One of the most common misconceptions about ENTPs is that we don’t use lists. You know, stuff like task lists. Being a huge fan of lists (and currently mastering the art of bullet journaling) I’ve been wondering if this trait of mine was characteristically non-ENTP. But you know what? I don’t think it is.

Here’s the thing with lists (and also the reason I tell people not to take quantitative personality tests too seriously): there’s a variety of reasons to use them. Many people mistakenly believe that using lists is a sign of ‘J’: lists are seen as a way to create clarity, define a plan that is to be followed. And I’m not going to argue: they certainly can be. For me, it’s different.

Just a listAs a true ENTP, I have a huge amount of things I want to do on any given day. It certainly doesn’t help that I’m an independent professional, which gives me a lot of freedom. For example, today I need to work on a client assignment, but I also want to write a blog for this site, a blog for my other site, check out some website on vacancies, post a signed agreement, put on the dish washer, finally fold the laundry, pole dance, read a book on becoming happy and write another 2k for my NaNoWriMo story. And yes, that’s a list.

Since my mind is usually all over the place, pursuing different passions like a horde of young Labradors playing with fall leaves (thank you, Elizabeth Gilbert), the amount of stuff I want to do in a given day usually exceeds the amount of time available (my boyfriend actually got me a sign that says: “More ideas than time”; his ability to get my weirdness is an everlasting source of wonder for me). But – and I’m guessing most of you can relate – I usually don’t let such things stop me. Who says you can’t do everything? Of course you can (ahum, yes, I try to squeeze in some sleep as well)!

And that’s where lists come in for me.

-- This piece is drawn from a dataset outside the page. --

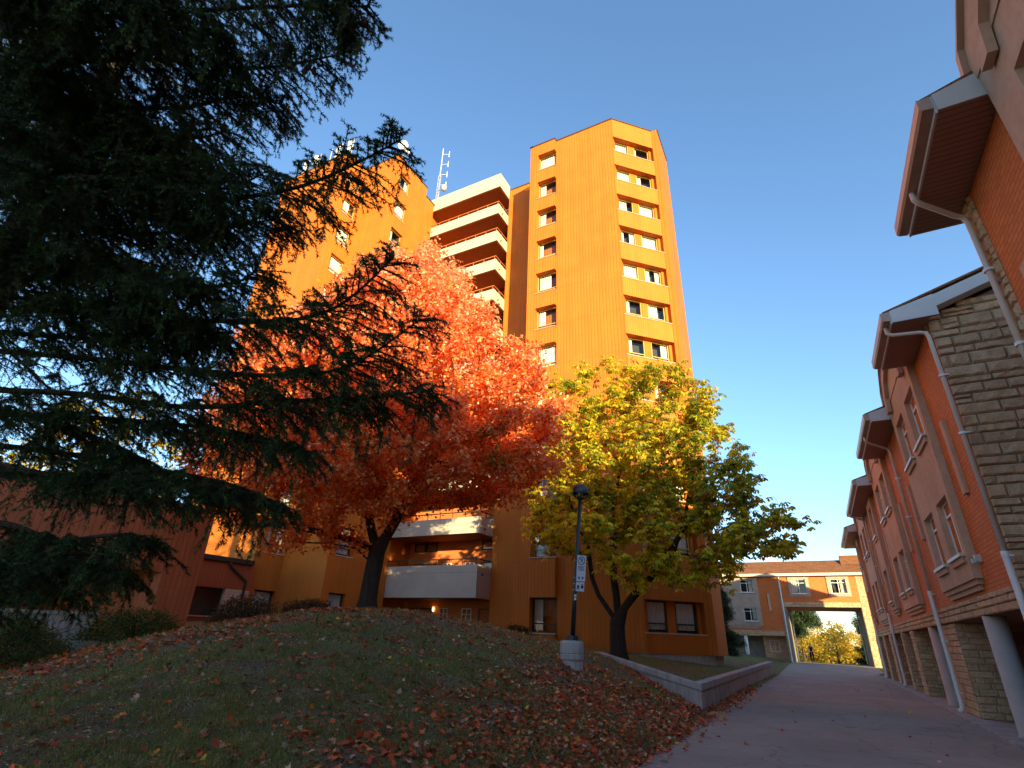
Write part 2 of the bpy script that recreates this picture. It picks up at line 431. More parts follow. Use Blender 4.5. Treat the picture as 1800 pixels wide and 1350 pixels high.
def wall_panel(mb, P, u0, u1, v0, v1, holes, depth, sides=True):
    """a slab front with rectangular openings; P(u, v, d) gives the world point, d inward"""
    us = sorted({u0, u1, *[h[0] for h in holes], *[h[1] for h in holes]}); vs = sorted({v0, v1, *[h[2] for h in holes], *[h[3] for h in holes]})
    us = [u for u in us if u0 <= u <= u1]; vs = [v for v in vs if v0 <= v <= v1]
    def inh(u, v): return any(h[0] < u < h[1] and h[2] < v < h[3] for h in holes)
    for i in range(len(us)-1):
        for j in range(len(vs)-1):
            if not inh((us[i]+us[i+1])/2, (vs[j]+vs[j+1])/2):
                mb.quad(P(us[i], vs[j], 0), P(us[i+1], vs[j], 0), P(us[i+1], vs[j+1], 0), P(us[i], vs[j+1], 0))
    def ring(a, b, c, d):
        for (p, q), (r_, s_) in (((a,c),(b,c)), ((b,c),(b,d)), ((b,d),(a,d)), ((a,d),(a,c))):
            mb.quad(P(p, q, 0), P(r_, s_, 0), P(r_, s_, depth), P(p, q, depth))
    for h in holes: ring(*h)
    if sides: ring(u0, u1, v0, v1)
    return mb
# ------------------------------------------------------------------ ground
def road_h(y):
    y = np.asarray(y, float); t = np.clip((y-42)/18, 0, 1); t = t*t*(3-2*t)
    d = np.clip((y-66)/26, 0, 1)
    return 0.30*t - 1.0*d
CP = np.array([(-2.6,0,0),(-2.6,4,0),(-2.55,8.85,0.0),(-2.6,12,0.0),(-2.75,15,0),(-3.03,16.5,0.02),(-4.2,17.6,.3),(-5.2,18.7,.58),(-7.57,21.2,1.14),(-9.5,23.5,1.2),(-11.2,26,1.25),(-15,26,1.3),
 (-3.6,9.5,.28),(-3.5,6.5,.12),(-4.7,4.4,.36),(-7.07,3.1,.34),(-8,0,.2),(-4,-2,0.05),(-12,0,.2),(-16,3,.3),(-12,3.2,.35),
 (-5.4,13.5,.88),(-4.2,12.0,.45),(-3.4,14,.12),(-5.6,9.5,.78),(-7.06,17.75,1.30),(-7.36,16.2,1.50),(-8.2,15.6,1.70),(-9.37,14.2,2.0),(-10.6,13.2,2.14),(-11.9,12.3,2.14),
 (-12.98,10.43,1.83),(-13.72,8.97,1.46),(-14.79,7.37,1.0),(-15.2,6.1,.64),(-7.6,6.7,.9),(-9.6,9.4,1.5),
 (-12.3,14.2,2.1),(-13,17,1.8),(-14,20,1.5),(-18,18,1.4),(-20,16,1.4),(-20,12.9,1.45),(-17,10.6,1.15),(-18,8,.7),(-20,6,.55),(-26,16,1.7),(-26,24,1.5),(-20,24,1.35),(-30,8,.6),(-30,0,.4)], float)
_P = CP[:, :2]; _n = len(CP)
def _k(r2): return np.where(r2 > 1e-9, r2*np.log(np.maximum(r2, 1e-9)), 0)
_A = _k(((_P[:, None]-_P[None])**2).sum(-1)) + np.eye(_n)*0.6
_B = np.c_[np.ones(_n), _P]
_S = np.linalg.solve(np.block([[_A, _B], [_B.T, np.zeros((3, 3))]]), np.r_[CP[:, 2], 0, 0, 0])
def outer_h(x, y):
    x = np.asarray(x, float); y = np.asarray(y, float)
    q = np.stack([x, y], -1).reshape(-1, 2)
    z = np.zeros(len(q))
    for i in range(_n): z += _S[i]*_k(((q-_P[i])**2).sum(-1))
    z += _S[_n] + q@_S[_n+1:]
    return z.reshape(x.shape)
# the retaining wall: diagonal leg W0-W1, straight leg W1-W2
W0, W1, W2 = (-7.75, 21.54), (-3.03, 16.6), (-2.95, 40.4)
def in_terrace(x, y):
    dx, dy = W1[0]-W0[0], W1[1]-W0[1]; L = math.hypot(dx, dy); nx, ny = -dy/L, dx/L     # towards +x +y
    s1 = (x-W1[0])*nx + (y-W1[1])*ny
    return (s1 > 0.19) & (x < -3.2) & (y < 60)
def ground_z(x, y):
    x = np.asarray(x, float); y = np.asarray(y, float)
    xc = np.clip(x, -30, 6); yc = np.clip(y, -4, 27)
    o = np.maximum(outer_h(xc, yc), 0)
    o = np.minimum(o, 2.3)
    fade = np.clip((-2.5-x)/0.6, 0, 1); fade = fade*fade*(3-2*fade)
    base = road_h(y)
    o = base + (o-0)*fade
    far = np.clip((y-60)/8, 0, 1); o = o*(1-far) + base*far
    n = 0.02*np.sin(x*2.1+y*1.3)+0.015*np.sin(x*5.3-y*3.1)+0.01*np.sin(x*9.7+y*8.3)
    o = o + n*np.clip((-2.8-x)/1.0, 0, 1)
    t = 0.55 + np.clip((-3.1-x)*0.115, 0, 0.65) - 0.22*np.clip((y-41)/14, 0, 1) + 0.01*np.sin(x*3+y*2)
    slope = np.clip((y-41)/4, 0, 1)*np.clip((x+5.2)/2.2, 0, 1)       # beyond the wall's end the lawn comes down to the drive
    t = t*(1-slope) + base*slope
    return np.where(in_terrace(x, y), t, o)
def gz(x, y): return float(ground_z(np.array([x]), np.array([y]))[0])
def axis(parts):
    out = []
    for a, b, s in parts: out += list(np.arange(a, b-1e-6, s))
    return np.array(out+[parts[-1][1]])
GX = axis([(-900,-100,100),(-100,-32,8),(-32,-20,.6),(-20,-2.2,.14),(-2.2,4,1.5),(4,20,4),(20,100,10),(100,900,100)])
GY = axis([(-300,-20,40),(-20,0,1.5),(0,30,.16),(30,62,.8),(62,110,2.0),(110,400,30),(400,1500,150)])
gx, gy = np.meshgrid(GX, GY); gzv = ground_z(gx, gy) - 0.03*(gx > -2.75) 
gzv[gx > 3] = road_h(gy)[gx > 3]-0.05
nx_, ny_ = len(GX), len(GY)
idx = np.arange(nx_*ny_).reshape(ny_, nx_)
Fg = np.stack([idx[:-1,:-1], idx[:-1,1:], idx[1:,1:], idx[1:,:-1]], -1).reshape(-1, 4)
lawn = np_mesh('lawn', np.stack([gx, gy, gzv], -1).reshape(-1, 3), Fg, 'ground', smooth=True)
tag(lawn, kind='structure')

# the drive
ys = axis([(-25,0,1.0),(0,44,.4),(44,100,.7)])
V, F = [], []
for y in ys:
    xl = -2.62 + 0.05*math.sin(y*1.7) + 0.04*math.sin(y*4.1+1) - 0.25*max(0, min(1, (y-12)/4))
    if y > 42: xl -= 1.7*min(1, (y-42)/2)*max(0, min(1, (55-y)/3))
    if y > 66: xl = -3.2
    xr = 3.0 if y < 48 else min(3.6, 3.0+(y-48)*.2)
    z = float(road_h(y)) + 0.004
    for k in range(9):
        t = k/8; V.append((xl+(xr-xl)*t, y, z + 0.02*math.sin(PI*t)))
for i in range(len(ys)-1):
    for k in range(8): a = i*9+k; F.append((a, a+1, a+10, a+9))
drive = np_mesh('driveway', np.array(V), np.array(F), 'asphalt', smooth=True); tag(drive, kind='structure')
mb = MB(); mb.box(3.0, 6.4, 9.6, 47.5, -0.2, 0.06)
tag(mb.build('pavement', 'slab', bevel=0.01), kind='structure')

# ------------------------------------------------------------------ retaining wall
def wall_leg(mb, A, B, ta, tb, base_drop, th=0.30, off0=0.0, off1=0.0, cap=False):
    d = Vector((B[0]-A[0], B[1]-A[1], 0)); L = d.length; d.normalize(); n = Vector((-d.y, d.x, 0))
    a = Vector((A[0], A[1], 0)) + d*off0; b = Vector((B[0], B[1], 0)) + d*off1
    o = len(mb.v)
    for P, t, bz in ((a, ta, base_drop[0]), (b, tb, base_drop[1])):
        for s_, z in ((0, bz), (1, bz), (1, t), (0, t)):
            q = P + n*(th*s_); mb.v.append((q.x, q.y, z))
    mb.f += [(o,o+3,o+2,o+1),(o+4,o+5,o+6,o+7),(o,o+4,o+7,o+3),(o+1,o+2,o+6,o+5),(o+3,o+7,o+6,o+2),(o,o+1,o+5,o+4)]
rw = empty('retaining_wall', (W1[0], W1[1], 0), 'low weathered concrete retaining wall that turns a corner beside the driveway', 'retaining wall')
def miter(A, B, C2, th):   # inner corner point
    d1 = Vector((B[0]-A[0], B[1]-A[1])).normalized(); d2 = Vector((C2[0]-B[0], C2[1]-B[1])).normalized()
    n1 = Vector((-d1.y, d1.x)); n2 = Vector((-d2.y, d2.x)); b = (n1+n2).normalized(); return Vector(B[:2]) + b*(th/b.dot(n1))
def wall_poly(name, th, out, z0f, z1f, mat='concrete'):
    """two-leg wall, inset 'out' from the outer face line"""
    mbx = MB()
    def offl(A, B, o):
        d = Vector((B[0]-A[0], B[1]-A[1])).normalized(); n = Vector((-d.y, d.x)); return n*o
    nA, nC = offl(W0, W1, 1), offl(W1, W2, 1)
    b = (nA+nC).normalized(); kb = 1/b.dot(nA)
    def ring(P, n, kk=1): return [Vector(P)+n*(out*kk), Vector(P)+n*((out+th)*kk)]
    R0 = ring(W0, nA); R1 = ring(W1, b, kb); R2 = ring(W2, nC)
    zz = [(z0f[0], z1f[0]), (z0f[1], z1f[1]), (z0f[2], z1f[2])]
    end = (-2.86, 41.0)
    for r_, (a, c) in zip((R0, R1, R2), zz):
        for p, z in ((r_[0], a), (r_[1], a), (r_[1], c), (r_[0], c)): mbx.v.append((p.x, p.y, z))
    for o in (0, 4):
        mbx.f += [(o,o+4,o+7,o+3),(o+1,o+2,o+6,o+5),(o+3,o+7,o+6,o+2),(o,o+1,o+5,o+4)]
    mbx.f += [(0,3,2,1),(8,9,10,11)]
    return mbx
wall_poly('wall', 0.26, 0.02, (0.6, -0.15, -0.15), (1.00, 0.46, 0.56)).build('wall', 'concrete', rw, bevel=0.008)
wall_poly('coping', 0.32, -0.015, (1.004, 0.464, 0.564), (1.19, 0.645, 0.745)).build('coping', 'concrete', rw, bevel=0.02)
mb = MB(); mb.add([(-2.97,40.4,-.1),(-3.23,40.4,-.1),(-3.23,40.4,.56),(-2.97,40.4,.56),(-2.93,41.15,-.1),(-3.21,41.15,-.1)],[(0,4,3),(1,2,5),(3,4,5,2),(0,1,5,4),(0,3,2,1)])
mb.build('buttress', 'concrete', rw)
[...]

Rather than a plan I need to follow through, lists allow me to put my thoughts on paper and then systemize the crap out of them, allowing me to work more efficiently and get more things done. And honestly? The getting things done is actually more of a rationalization: I just enjoy discovering systems in my tasks.

If you’re still reading and you’re like: “hey… that sounds vaguely familiar!”… You’re right! Systemizing IS something very dear to the heart of most ENTPs. So the reason why I use lists, is pretty typical for my type.

What about you guys? Do you use lists? Any of you even do bullet journaling?